Surfimp was the one that had insight or made reference to another’s insight. Apparently, the R creates a bright spot, which causes the user’s eyes to adjust and not be able to see further than the bright spot at high speeds.

Got it, thanks for the info.

+1 get the regular Cyo not the R version. The regular is over all brighter (more lumens). The review in the latest BQ test of the R bascially said don’t waste your time, get the regular. I have the regular version and on my work commute have about 2 miles of dirt road (+8 miles of shitty city streets), and I can easily see all potholes. The dark area between the bike and the lower edge of the light isn’t as much as the above image shows. There is actually a decent amount of spill light that lights up the area just in front of your wheel.
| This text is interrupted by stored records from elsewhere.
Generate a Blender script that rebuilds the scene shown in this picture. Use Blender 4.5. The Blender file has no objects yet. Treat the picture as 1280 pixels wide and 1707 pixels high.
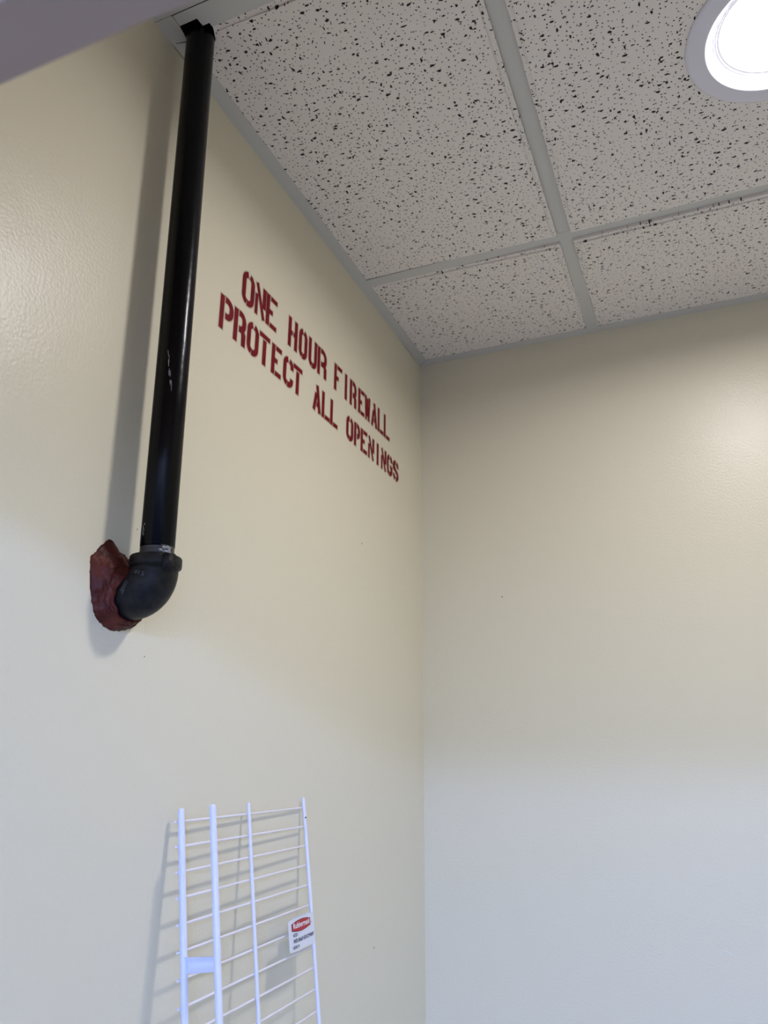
import bpy, bmesh, math, random
from mathutils import Vector, Matrix, noise
random.seed(4)
C = bpy.context.scene.collection
scn = bpy.context.scene
PI = math.pi
# ------------------------------------------------------------------ camera
# origin = far left ceiling corner of the closet; x right along back wall, y towards the back, z up (ceiling at 0)
FLOOR = -2.52
yaw, pitch, roll = -0.40169255, 0.30701787, 0.00706825
fw = Vector((math.sin(yaw)*math.cos(pitch), math.cos(yaw)*math.cos(pitch), math.sin(pitch)))
rt = fw.cross(Vector((0, 0, 1))).normalized(); up = rt.cross(fw)
r2 = rt*math.cos(roll)+up*math.sin(roll); u2 = -rt*math.sin(roll)+up*math.cos(roll)
cd = bpy.data.cameras.new('camera'); cam = bpy.data.objects.new('camera', cd); C.objects.link(cam)
M3 = Matrix((r2, u2, -fw)).transposed()
cam.matrix_world = Matrix.Translation((0.55424511, -1.52020134, -0.87787672)) @ M3.to_4x4()
cd.sensor_fit = 'VERTICAL'; cd.sensor_height = 36.0; cd.lens = 1259.059/1707*36.0
cd.clip_start = 0.02
cd.dof.use_dof = True; cd.dof.focus_distance = 0.95; cd.dof.aperture_fstop = cd.lens/3.2
scn.camera = cam
try: scn.cycles.transparent_max_bounces = 32
except Exception: pass
# ------------------------------------------------------------------ world and light
w = bpy.data.worlds.new('world'); scn.world = w; w.use_nodes = True
w.node_tree.nodes['Background'].inputs[0].default_value = (0.8, 0.9, 1, 1)
w.node_tree.nodes['Background'].inputs[1].default_value = 0.02
scn.view_settings.view_transform = 'Standard'; scn.view_settings.look = 'None'
scn.view_settings.gamma = 1.0; scn.view_settings.exposure = 0.0
scn.view_settings.use_curve_mapping = False
DOWN_STRENGTH = 216.0
ROOM_POWER = 320.0
ld = bpy.data.lights.new('room_light', 'AREA'); ld.shape = 'RECTANGLE'; ld.size = 0.6; ld.size_y = 1.2
ld.energy = ROOM_POWER; ld.color = (0.28, 0.42, 1.0)
lo = bpy.data.objects.new('room_light', ld); C.objects.link(lo); lo.location = (2.0, -4.35, -0.02)

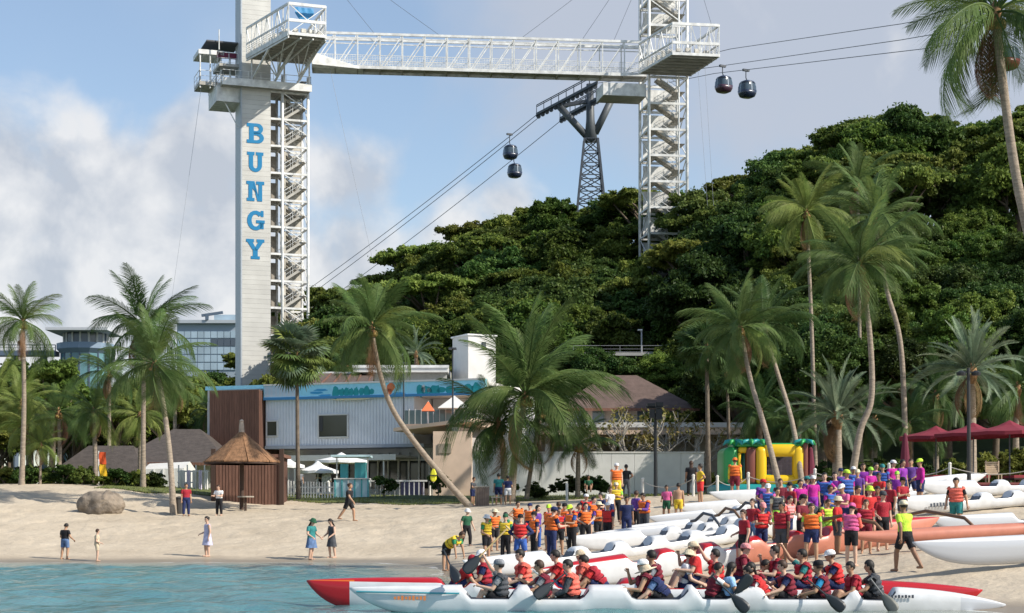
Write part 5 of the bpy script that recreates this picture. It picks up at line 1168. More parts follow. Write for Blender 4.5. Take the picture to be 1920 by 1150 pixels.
palm([(40, 908), (45, 760), (43, 606)], 100, 3.3, 20, 'tall slim coconut palm at the far left edge', seed=2)
palm([(268, 908), (269, 780), (270, 615)], 101, 4.3, 24, 'straight coconut palm behind the bent one at left', 'dark', seed=3)
palm([(326, 958), (318, 850), (303, 740), (290, 684)], 88, 3.6, 24, 'bent coconut palm rising from the sand at left', seed=4, d2=90)
palm([(179, 908), (178, 840), (176, 775)], 104, 2.5, 18, 'short coconut palm right behind the red and yellow flag', 'green', seed=5)
palm([(262, 900), (263, 830), (262, 782)], 108, 2.3, 16, 'small palm half hidden behind the straight left palm', 'yellow', seed=6)
palm([(108, 900), (112, 850), (110, 775)], 112, 3.2, 18, 'mid height palm between the far left palm and the flag', 'green', seed=7)
palm([(30, 908), (45, 850), (52, 800)], 103, 2.6, 16, 'leaning yellowish young palm at the far left', 'yellow', seed=8, tw=.1); palm([(75, 908), (76, 870), (77, 835)], 102, 1.9, 15, 'lowest yellowish young palm on the left crest', 'yellow', seed=9, tw=.09)
palm([(56, 908), (55, 850), (40, 760)], 106, 3.0, 18, 'yellow green palm crowding the tall far left one', 'yellow', seed=10); palm([(-15, 908), (-12, 820), (-8, 745)], 107, 3.4, 18, 'palm cut by the left frame edge', 'yellow', seed=11)
palm([(330, 880), (328, 800), (328, 730)], 126, 2.6, 16, 'palm among the trees left of the timber block', seed=12); palm([(205, 880), (205, 800), (205, 700)], 135, 3.6, 18, 'dim palm in the tree belt behind the flag', 'dark', seed=13); palm([(395, 880), (395, 800), (392, 775)], 128, 2.6, 16, 'low palm fronds beside the club end wall', 'dark', seed=14)
palm([(560, 925), (558, 830), (557, 668)], 101, 2.3, 56, 'fan palm with rounded crown in front of the club', kind='fan', e0=88, e1=-55, seed=15, dead=6, tw=.14)
lp = palm([(893, 950), (835, 900), (775, 826), (735, 765), (711, 695), (697, 618)], 93, 3.7, 24, 'strongly leaning coconut palm crossing the club front', seed=16, d2=90, tw=.17)
palm([(958, 925), (965, 860), (985, 745)], 99, 6.2, 24, 'big palm clump crown with tall upright fronds', 'green', seed=17, tw=.24, e0=88, e1=2, d2=98)
palm([(945, 925), (945, 860), (935, 800)], 100, 4.4, 18, 'lower left crown of the big palm clump', 'green', seed=18, tw=.22, e1=-25); palm([(985, 920), (1000, 850), (1015, 775)], 101, 4.6, 16, 'right leaning stem of the big palm clump', 'dark', seed=19, tw=.14)
palm([(1083, 905), (1084, 870), (1085, 838)], 103, 2.4, 18, 'small bushy palm before the white wall', 'dark', seed=20, e0=85, e1=5)
palm([(780, 760), (780, 700), (780, 665)], 140, 2.6, 20, 'bluish palm behind the leaning palm crown', 'silver', seed=21); palm([(640, 760), (640, 700), (650, 690)], 136, 2.4, 20, 'palm behind the low brown roof', 'dark', seed=22)
palm([(1329, 900), (1327, 800), (1325, 655)], 96, 2.1, 34, 'dark fan palm at the end of the white wall', key='dark', kind='fan', e0=80, e1=-50, seed=23, dead=8, tw=.15)
palm([(1366, 900), (1366, 800), (1362, 700)], 104, 1.8, 26, 'dark slim fan palm behind the bouncy castle', key='dark', kind='fan', e0=80, e1=-50, seed=24, dead=5, tw=.12)
palm([(1468, 918), (1436, 810), (1408, 715), (1388, 618)], 84, 3.3, 24, 'left one of two leaning palms over the bouncy castle', seed=25, d2=87, tw=.15); palm([(1508, 905), (1487, 800), (1455, 690), (1432, 612)], 85, 3.2, 22, 'right one of two leaning palms over the bouncy castle', 'dark', seed=26, d2=90, tw=.14)
palm([(1592, 884), (1612, 812), (1634, 745), (1630, 620), (1612, 500)], 82, 3.9, 26, 'tall curved coconut palm right of centre with orange crown base', seed=27, tw=.17, e0=80, e1=-15)
palm([(1700, 820), (1690, 660), (1662, 540), (1640, 415)], 96, 4.2, 22, 'tall coconut palm rising behind the curved one', seed=28, d2=96, tw=.16, e0=86); palm([(1530, 800), (1522, 620), (1512, 400)], 104, 3.6, 20, 'tall slim coconut palm left behind the curved one', 'yellow', seed=29, tw=.14); palm([(1615, 820), (1612, 640), (1608, 350)], 112, 3.6, 18, 'highest upright coconut crown behind the curved palm', seed=30, tw=.14, e0=88, e1=0)
palm([(2030, 1000), (1975, 640), (1905, 330), (1866, 30)], 56, 3.9, 26, 'very tall near coconut palm leaning in at top right', seed=31, tw=.2, d2=55, e0=75, e1=-35)
palm([(1570, 885), (1570, 850), (1570, 785)], 93, 3.6, 36, 'silvery date palm left of the curved coconut palm', 'silver', seed=32, tw=.3, e0=86, e1=-15, dead=3, kind='date'); palm([(1822, 880), (1822, 800), (1822, 700)], 96, 3.9, 36, 'silvery date palm above the crimson parasols', 'silver', seed=33, tw=.3, e0=84, e1=-20, dead=3, kind='date')
palm([(1700, 890), (1700, 850), (1702, 800)], 98, 2.9, 22, 'dark date palm between the two silvery ones', 'dark', seed=34, tw=.2, kind='date', e1=-10); palm([(1905, 890), (1905, 800), (1908, 730)], 105, 3.4, 24, 'dim date palm at the right frame edge', 'dark', seed=35, tw=.22, kind='date')
for k, (px, py, d, L, lab_) in enumerate(((1498, 800, 99, 2.6, 'low dark date palm behind the right leaning palm'), (1640, 790, 100, 2.8, 'low dark date palm behind the curved coconut palm foot'), (1755, 745, 103, 3.2, 'dark date palm above the leftmost crimson parasol'), (1425, 775, 101, 2.6, 'low dark date palm behind the bouncy castle'))): palm([(px, 890), (px, 850), (px, py)], d, L, 24, lab_, 'dark', seed=60 + k, tw=.2, kind='date', e1=-15)
t = thing('yellow_float', 'yellow rescue float strapped to the leaning palm trunk', 'rescue float', W(813, 892, 92.0)); q = t.location
m = MB(); m.loft([[(q.x + a * w, q.y - .22 + .05 * b, q.z + z) for a, b in ((-1, 0), (-.6, -1), (.6, -1), (1, 0), (.6, 1), (-.6, 1))] for z, w in ((-.32, .08), (-.2, .17), (.1, .17), (.28, .1), (.36, .05))]); m.build('float_body', mat('float_yellow', (.65, .62, .03), .5), t); MB().box((q.x, q.y - .15, q.z), (.36, .34, .05)).build('strap', BLK, t)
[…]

What everybody else said above :bear:

Jan Heine of Bicycle Quarterly tested the -R version in the latest issue, and (to expand on what Bigmatt said) wrote that that the extra nearfield brightness of the R is useless if you’re traveling at any sort of reasonable speed. Maybe for super rough road and/or offroad applications at low speeds, but I suspect that’s not the sweet spot for most users, and as Bigmatt indicates it’s questionable whether the normal non-R version isn’t good enough as-is.

The above photos don’t show the light spill to the sides & around that the normal version has. It’s the best light I’ve used on a bicycle so far.

With the IQ Cyo, women want me, cars see me, and Freds want to be me.